* Written request *
Beginning with the first line of the data below, reproduce every line unchanged, ending with the line that holds "obj('lid', bm, 'bottle_red', BT)".

* Material *
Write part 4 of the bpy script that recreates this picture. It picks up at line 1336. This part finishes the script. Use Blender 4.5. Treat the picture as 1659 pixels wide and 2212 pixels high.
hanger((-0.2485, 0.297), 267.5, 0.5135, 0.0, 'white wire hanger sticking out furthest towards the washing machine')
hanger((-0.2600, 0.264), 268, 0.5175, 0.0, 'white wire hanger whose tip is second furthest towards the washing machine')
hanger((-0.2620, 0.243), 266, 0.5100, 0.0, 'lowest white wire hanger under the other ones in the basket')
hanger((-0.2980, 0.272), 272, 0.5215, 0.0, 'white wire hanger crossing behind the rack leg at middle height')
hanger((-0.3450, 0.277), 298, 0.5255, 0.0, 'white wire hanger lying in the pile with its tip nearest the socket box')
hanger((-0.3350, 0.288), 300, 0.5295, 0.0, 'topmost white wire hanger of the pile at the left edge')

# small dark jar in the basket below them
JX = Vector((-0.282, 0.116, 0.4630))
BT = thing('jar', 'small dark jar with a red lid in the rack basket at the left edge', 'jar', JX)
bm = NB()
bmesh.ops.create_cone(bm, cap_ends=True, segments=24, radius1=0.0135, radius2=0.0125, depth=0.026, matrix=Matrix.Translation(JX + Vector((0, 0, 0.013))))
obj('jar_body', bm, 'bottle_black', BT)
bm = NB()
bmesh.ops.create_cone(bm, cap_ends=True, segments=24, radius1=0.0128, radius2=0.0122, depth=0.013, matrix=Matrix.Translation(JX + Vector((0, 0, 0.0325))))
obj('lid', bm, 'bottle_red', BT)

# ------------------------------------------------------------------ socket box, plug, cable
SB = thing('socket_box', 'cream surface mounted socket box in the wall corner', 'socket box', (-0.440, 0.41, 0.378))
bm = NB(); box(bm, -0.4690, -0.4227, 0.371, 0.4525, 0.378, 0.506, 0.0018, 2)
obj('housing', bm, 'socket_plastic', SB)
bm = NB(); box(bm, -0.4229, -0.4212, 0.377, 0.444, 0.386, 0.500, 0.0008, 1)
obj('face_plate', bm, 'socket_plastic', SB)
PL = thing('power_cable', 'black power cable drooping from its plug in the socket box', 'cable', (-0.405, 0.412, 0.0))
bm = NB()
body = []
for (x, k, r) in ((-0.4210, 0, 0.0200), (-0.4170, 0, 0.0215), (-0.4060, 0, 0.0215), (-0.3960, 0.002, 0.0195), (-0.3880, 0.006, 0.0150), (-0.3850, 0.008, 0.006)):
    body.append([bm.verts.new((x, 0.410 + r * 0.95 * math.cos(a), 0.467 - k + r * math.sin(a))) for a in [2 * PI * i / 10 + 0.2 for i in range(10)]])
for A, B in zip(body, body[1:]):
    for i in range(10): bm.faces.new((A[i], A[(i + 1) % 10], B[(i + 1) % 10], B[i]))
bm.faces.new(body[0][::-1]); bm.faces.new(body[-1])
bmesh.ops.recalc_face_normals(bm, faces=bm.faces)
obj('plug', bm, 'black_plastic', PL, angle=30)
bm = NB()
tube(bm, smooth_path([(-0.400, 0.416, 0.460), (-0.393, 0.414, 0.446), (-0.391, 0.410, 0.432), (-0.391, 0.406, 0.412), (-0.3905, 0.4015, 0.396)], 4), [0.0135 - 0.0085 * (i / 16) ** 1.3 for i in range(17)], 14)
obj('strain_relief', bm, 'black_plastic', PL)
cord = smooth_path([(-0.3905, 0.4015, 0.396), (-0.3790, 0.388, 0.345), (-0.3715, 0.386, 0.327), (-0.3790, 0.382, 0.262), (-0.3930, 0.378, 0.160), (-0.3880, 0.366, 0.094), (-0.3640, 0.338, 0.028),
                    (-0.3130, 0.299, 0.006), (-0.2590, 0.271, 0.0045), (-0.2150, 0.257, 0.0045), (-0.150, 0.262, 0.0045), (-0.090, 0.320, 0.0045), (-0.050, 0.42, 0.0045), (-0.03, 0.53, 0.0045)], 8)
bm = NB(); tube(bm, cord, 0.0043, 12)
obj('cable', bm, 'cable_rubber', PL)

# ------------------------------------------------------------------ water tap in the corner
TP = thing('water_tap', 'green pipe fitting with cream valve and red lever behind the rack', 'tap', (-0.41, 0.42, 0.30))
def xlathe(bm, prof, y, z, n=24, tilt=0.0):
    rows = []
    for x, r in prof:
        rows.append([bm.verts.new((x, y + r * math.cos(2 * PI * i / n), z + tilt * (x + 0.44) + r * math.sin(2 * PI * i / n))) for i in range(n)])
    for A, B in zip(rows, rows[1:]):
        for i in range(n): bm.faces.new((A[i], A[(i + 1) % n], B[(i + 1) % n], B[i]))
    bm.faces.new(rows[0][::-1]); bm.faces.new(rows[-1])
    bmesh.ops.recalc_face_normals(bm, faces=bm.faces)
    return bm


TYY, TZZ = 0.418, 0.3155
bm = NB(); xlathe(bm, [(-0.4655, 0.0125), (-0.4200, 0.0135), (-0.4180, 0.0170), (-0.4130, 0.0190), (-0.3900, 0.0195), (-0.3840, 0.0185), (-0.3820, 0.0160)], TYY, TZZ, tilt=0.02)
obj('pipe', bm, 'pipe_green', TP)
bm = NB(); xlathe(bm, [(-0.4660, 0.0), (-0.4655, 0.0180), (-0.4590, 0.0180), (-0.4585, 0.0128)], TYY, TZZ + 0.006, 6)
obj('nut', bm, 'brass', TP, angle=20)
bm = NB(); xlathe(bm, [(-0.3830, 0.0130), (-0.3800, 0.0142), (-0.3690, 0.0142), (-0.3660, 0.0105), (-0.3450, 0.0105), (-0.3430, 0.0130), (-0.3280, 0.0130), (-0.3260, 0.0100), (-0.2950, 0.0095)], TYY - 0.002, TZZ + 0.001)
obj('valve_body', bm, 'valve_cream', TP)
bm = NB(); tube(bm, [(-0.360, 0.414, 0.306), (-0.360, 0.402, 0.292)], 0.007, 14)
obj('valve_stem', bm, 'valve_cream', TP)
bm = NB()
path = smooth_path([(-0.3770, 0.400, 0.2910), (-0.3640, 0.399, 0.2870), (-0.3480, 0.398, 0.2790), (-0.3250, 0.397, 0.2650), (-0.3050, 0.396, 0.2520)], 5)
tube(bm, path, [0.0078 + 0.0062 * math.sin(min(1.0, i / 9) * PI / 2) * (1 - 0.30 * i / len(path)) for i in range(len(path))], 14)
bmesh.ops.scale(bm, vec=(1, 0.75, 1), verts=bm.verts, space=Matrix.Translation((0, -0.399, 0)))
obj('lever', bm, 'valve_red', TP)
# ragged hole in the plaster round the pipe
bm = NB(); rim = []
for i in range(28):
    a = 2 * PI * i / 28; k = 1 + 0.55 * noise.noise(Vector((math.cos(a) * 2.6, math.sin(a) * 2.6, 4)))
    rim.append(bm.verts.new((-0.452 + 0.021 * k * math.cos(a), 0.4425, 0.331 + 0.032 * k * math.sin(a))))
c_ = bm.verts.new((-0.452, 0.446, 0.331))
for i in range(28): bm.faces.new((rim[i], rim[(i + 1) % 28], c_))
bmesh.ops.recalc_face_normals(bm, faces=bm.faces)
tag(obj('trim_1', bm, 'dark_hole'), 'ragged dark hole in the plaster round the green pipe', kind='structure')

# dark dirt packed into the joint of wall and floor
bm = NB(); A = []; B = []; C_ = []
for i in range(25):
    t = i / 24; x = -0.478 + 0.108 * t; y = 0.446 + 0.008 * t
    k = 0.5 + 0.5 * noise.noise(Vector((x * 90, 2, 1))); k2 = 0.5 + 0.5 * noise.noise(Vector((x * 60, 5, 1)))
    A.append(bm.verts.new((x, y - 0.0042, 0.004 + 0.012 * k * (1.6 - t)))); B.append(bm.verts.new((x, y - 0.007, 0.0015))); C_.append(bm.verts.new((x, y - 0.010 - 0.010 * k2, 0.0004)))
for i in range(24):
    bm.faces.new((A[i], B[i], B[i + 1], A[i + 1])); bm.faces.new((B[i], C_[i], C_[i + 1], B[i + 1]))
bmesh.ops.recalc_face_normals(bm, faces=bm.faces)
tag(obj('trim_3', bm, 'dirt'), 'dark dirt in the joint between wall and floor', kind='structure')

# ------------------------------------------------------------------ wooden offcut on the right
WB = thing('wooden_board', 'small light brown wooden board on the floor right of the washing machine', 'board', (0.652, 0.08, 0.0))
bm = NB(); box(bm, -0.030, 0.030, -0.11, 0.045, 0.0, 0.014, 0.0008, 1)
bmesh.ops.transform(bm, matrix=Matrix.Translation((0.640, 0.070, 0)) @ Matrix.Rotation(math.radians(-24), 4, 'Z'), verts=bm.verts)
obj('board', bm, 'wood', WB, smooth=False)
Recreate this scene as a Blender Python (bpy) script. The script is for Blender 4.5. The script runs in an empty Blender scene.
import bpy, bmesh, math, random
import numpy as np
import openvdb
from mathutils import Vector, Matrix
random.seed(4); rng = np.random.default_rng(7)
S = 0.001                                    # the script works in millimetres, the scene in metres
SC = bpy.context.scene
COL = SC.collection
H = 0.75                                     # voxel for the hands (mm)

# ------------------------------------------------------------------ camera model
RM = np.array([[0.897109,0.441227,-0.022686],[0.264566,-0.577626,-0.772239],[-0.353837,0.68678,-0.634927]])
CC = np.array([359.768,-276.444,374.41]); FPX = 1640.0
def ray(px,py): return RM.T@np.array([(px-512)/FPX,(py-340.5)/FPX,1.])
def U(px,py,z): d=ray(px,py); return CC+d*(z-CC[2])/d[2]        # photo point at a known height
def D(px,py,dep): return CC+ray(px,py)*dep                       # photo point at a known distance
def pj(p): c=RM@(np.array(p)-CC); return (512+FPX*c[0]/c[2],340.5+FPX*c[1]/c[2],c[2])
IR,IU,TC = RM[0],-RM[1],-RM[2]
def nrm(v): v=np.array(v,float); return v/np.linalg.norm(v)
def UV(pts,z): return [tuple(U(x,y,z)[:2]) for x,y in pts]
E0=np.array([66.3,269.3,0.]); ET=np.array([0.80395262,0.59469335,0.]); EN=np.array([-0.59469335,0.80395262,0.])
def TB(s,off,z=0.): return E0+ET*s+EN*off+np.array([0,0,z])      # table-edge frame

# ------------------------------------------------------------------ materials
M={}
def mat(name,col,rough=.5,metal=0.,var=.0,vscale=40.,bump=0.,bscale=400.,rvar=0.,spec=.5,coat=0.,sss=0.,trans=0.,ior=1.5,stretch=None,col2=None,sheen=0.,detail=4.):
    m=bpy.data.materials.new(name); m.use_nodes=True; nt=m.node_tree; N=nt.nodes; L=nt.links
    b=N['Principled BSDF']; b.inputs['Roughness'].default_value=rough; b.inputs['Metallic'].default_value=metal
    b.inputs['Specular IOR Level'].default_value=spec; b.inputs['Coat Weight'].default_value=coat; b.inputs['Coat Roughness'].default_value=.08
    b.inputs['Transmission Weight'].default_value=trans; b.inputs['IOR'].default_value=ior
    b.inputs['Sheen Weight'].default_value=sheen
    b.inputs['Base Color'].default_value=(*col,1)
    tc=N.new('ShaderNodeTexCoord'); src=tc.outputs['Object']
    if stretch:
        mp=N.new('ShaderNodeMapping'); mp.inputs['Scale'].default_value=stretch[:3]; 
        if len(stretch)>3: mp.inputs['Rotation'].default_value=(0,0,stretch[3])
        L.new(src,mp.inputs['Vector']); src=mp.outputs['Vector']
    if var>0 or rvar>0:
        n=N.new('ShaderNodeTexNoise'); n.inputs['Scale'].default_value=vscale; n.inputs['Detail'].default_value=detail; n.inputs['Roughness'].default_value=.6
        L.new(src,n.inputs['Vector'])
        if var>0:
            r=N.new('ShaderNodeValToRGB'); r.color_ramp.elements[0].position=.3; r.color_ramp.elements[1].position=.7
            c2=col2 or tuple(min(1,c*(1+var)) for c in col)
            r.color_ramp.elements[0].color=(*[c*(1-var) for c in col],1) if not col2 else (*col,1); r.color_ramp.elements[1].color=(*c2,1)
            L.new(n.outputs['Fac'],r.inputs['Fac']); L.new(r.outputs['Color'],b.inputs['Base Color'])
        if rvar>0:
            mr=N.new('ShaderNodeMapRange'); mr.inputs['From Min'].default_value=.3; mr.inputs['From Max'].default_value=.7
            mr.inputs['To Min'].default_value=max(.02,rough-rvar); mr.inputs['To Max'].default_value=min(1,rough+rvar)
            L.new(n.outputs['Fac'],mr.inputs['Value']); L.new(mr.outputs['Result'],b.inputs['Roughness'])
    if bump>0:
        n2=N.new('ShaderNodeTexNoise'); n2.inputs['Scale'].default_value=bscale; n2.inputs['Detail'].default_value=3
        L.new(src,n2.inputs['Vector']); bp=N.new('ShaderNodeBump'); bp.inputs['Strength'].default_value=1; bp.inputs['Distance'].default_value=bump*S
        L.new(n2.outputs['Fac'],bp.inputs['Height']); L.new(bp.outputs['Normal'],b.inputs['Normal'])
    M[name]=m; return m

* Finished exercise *
Write part 4 of the bpy script that recreates this picture. It picks up at line 1336. This part finishes the script. Use Blender 4.5. Treat the picture as 1659 pixels wide and 2212 pixels high.
hanger((-0.2485, 0.297), 267.5, 0.5135, 0.0, 'white wire hanger sticking out furthest towards the washing machine')
hanger((-0.2600, 0.264), 268, 0.5175, 0.0, 'white wire hanger whose tip is second furthest towards the washing machine')
hanger((-0.2620, 0.243), 266, 0.5100, 0.0, 'lowest white wire hanger under the other ones in the basket')
hanger((-0.2980, 0.272), 272, 0.5215, 0.0, 'white wire hanger crossing behind the rack leg at middle height')
hanger((-0.3450, 0.277), 298, 0.5255, 0.0, 'white wire hanger lying in the pile with its tip nearest the socket box')
hanger((-0.3350, 0.288), 300, 0.5295, 0.0, 'topmost white wire hanger of the pile at the left edge')

# small dark jar in the basket below them
JX = Vector((-0.282, 0.116, 0.4630))
BT = thing('jar', 'small dark jar with a red lid in the rack basket at the left edge', 'jar', JX)
bm = NB()
bmesh.ops.create_cone(bm, cap_ends=True, segments=24, radius1=0.0135, radius2=0.0125, depth=0.026, matrix=Matrix.Translation(JX + Vector((0, 0, 0.013))))
obj('jar_body', bm, 'bottle_black', BT)
bm = NB()
bmesh.ops.create_cone(bm, cap_ends=True, segments=24, radius1=0.0128, radius2=0.0122, depth=0.013, matrix=Matrix.Translation(JX + Vector((0, 0, 0.0325))))
obj('lid', bm, 'bottle_red', BT)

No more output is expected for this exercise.